Post scarcity in the Trek world is defined by the replicator – it makes its first appearance in TNG, so that is why the focus is on that series for the book. Saadia is much more of a techno-optimist than I am, because even though he addresses it in the book, I feel that the rise of the robots, big data thing that we are going through right now has better chances of being SkyNet than it does United Federation of Planets. I could be wrong though, and we have to think of this as a linear process. There is no one leap from widespread want to universal abundance. It is a linear process, and importantly it is about distribution of resources more than it is about the absolute availability of resources. What the world of Trekonomics offers us is a blueprint of something to work towards as something concrete. There are enough theories and ideologies that exist critiquing the current order – perhaps the point is not to critique, but to change things. I would say that this book could help start a conversation about how we get from here to there.

Sunday, May 22, 2016

The New Economy is Poison: On Dan Lyons's "Disrupted"



I first came across this book as an excerpt somewhere on the on the internet. I forget where, or else I would claim it loudly and give support to the publication, lord knows that they all need the traffic. I ended up reading this quickly, but it wasn’t an easy read. Basically, if you have ever had one of those sorts of jobs where you had anxiety about going in every day then this will give you great memories of that as your read Lyons and his spot-on descriptions of his job. Lyons was hired onto HubSpot, a company that I’m still not sure exactly what they do after reading the book. He was a seasoned reporter but had the unfortunate thing of being a seasoned reporter in a time where deep-learning computers will soon be writing all of our news and until then you can hire an Ivy Grad for next to nothing to create the content you need.

What I did learn about HubSpot was that it was very poorly run and seems like a pyramid scheme. I don’t know how representative it is of the tech scene in a more generalized way, but it does show the folly of this thing we do where we fetishize the young founders and VCs throw money at them before they really have a sense of what it means to be a leader and to manage people and create a good product for consumers. Nevertheless, maybe I’m biased. There are founders who are able to scale up and create lasting businesses. However, my supposition is that for every Jobs, Zuckerberg, or Gates there are infinitely more people like these clowns. I think I remember seeing a stat that like 97% of the startups those venture capitals people invest in don’t end up making money for the investors. I’d bet HubSpot is on the losing end of that. It does seem though that there is a way for the founders to cash out even if the business is horrible - just hold on long enough for the IPO. This process is chronicled here in disrupted.

One funny thing is that the whole book is horrible PR for the company. Very few people come off as sympathetic, and that may just be that the whole experience biased Lyons against the people. What is funnier though is the postscript. After 200 pages of telling how bad this company is, he then tells of what they tried to do during the process of writing the book to avoid all this bad press – to the point of hacking Lyons’s computer and even going through his trash.

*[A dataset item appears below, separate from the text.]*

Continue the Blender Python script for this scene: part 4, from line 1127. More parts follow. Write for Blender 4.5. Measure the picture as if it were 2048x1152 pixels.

Basically, it comes down to this. The new economy is horrible because it is putting out old-line professionals who have age and experience. However, you can’t sell out and work for them because the people inside of them are all horrible people. I hope that it is less black and white than that, but I hope I never have to find out. Unless I’m a founder, and VCs want to throw money at me.

The Future is in Constant Creation: Alex Ross and "The Industries of the Future"



I have a feeling that right now you can see the robots everywhere but the productivity figures.
Since I am still relatively early in my career, I am trying to be smart and position myself in the best way to mitigate any possible redundancy – my wife likes to joke about the poor people who were synergies away. I don’t want that to happen to me. The best outcome would be for some sort of preemptive national legislation to make better the plight of people who have or will be made redundant. Thankfully, it is now threatening the educated classes, so people are starting to look at what can be done to make capitalism keep working. I have no specific answer, since even the advice you get to future-proof yourself keeps changing. It used to be learning Chinese. Then it was learn to code. I don’t know what the 2020s will bring, but I’ll be pretty red in the face when I have spent a good chunk of time learning to code robots in mandarin and that was the wrong path to have taken. Ah, they’ll say in their thinkpieces and explainers – you should have learned about Pre-Columbian Aztec Philosophy, that’s where the money is.

So as I said, since mechanization is now threatening the livelihoods of people who have put in time learning non-manual skills, several books have popped up looking at what the future will look like. Now we all know the difficulty of making predictions, especially about the future, several authors have taken stabs at it. I really liked Ford’s “Rise of the Robots,” and have glommed onto some more left-wing economist’s outputs, both Reich and Stiglitz have put books out in the past year both looking at the way the economy works and who it works for and how to make it work better for everyone. Most of these books exist on a spectrum from the future is awesome to the future is scary. Ross stands more on the future is awesome side. The book covers a lot of ground, and I was calling it in my head a sort of establishment gee-wiz sort of book, where there is a lot of cool stuff that we will see but ignoring for the most part the side of the coin where the people that will get to see these changes are not just consumers, but somehow must earn a living. This is weird to me since a large part of the framing is talking about the crew on one of his first jobs cleaning up after concerts as a college student in West Virginia. There are lines in here with huge implications that isn’t explored. For example, in looking at the future of bitcoin, he talks about how there may come a day when there are only four or five currencies. I think the current issues in the Eurozone can show a casual observer what a horrible idea that is. Ultimately, the book suffers because it tries to be too many things, exploring a lot at the higher surface levels but not getting into implications of how this technology will play out socially, economically, and politically. That was the strength of Ford’s book, where he looked at one version of the future and put a policy prescription to it, no matter how impossible it seems to get a UBI going.